DENVER -- Sen. Ted Cruz (R-Tex.) has called it a "slap in the face to conservatives." Likely speaker of the House Paul Ryan has said the process that created it "stinks." But Sen. Rand Paul (R-Ky.) is the first Republican to pledge outright that he'll try to scuttle the compromise debt limit bill designed to kick any tough new vote into 2017.

"I will filibuster the new debt ceiling bill," Paul said at an event on the University of Colorado's Denver campus. "It is horrible, it's hard for me not to use profanity describing it."

Paul also called the bill a "steaming pile of legislation," and urged fellow Republicans to join him. But Paul made the same move in 2011, the first time that the debt limit became a serious bargaining chip between Congress and President Obama.
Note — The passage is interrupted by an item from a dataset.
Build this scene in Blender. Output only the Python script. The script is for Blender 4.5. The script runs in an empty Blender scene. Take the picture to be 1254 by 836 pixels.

"We will filibuster until we talk about the debt ceiling, until we talk about proposals," Paul said then, after agonizing negotiations produced a similar punt of the hard votes. "We will actually vote in favor of raising the debt ceiling next week if we can, but it will be contingent on passing a balanced budget amendment to the Constitution."

In the end, the balanced budget amendment did not pass. The debt limit compromise did, without Paul's vote. But Paul's ambition for this bill is to deny unanimous consent on passage of the House bill, forcing the Senate to work through the weekend, ahead of the Nov. 3 debt limit expiration deadline stated by the Treasury. That, according to Paul's team, would give Freedom Caucus members -- already on record against the deal -- time and space to mobilize opposition.

Since making the decision, Paul has heard from a few other senators who would join him in the slow-down. Sen. Ted Cruz (R-Tex.) is not yet among them.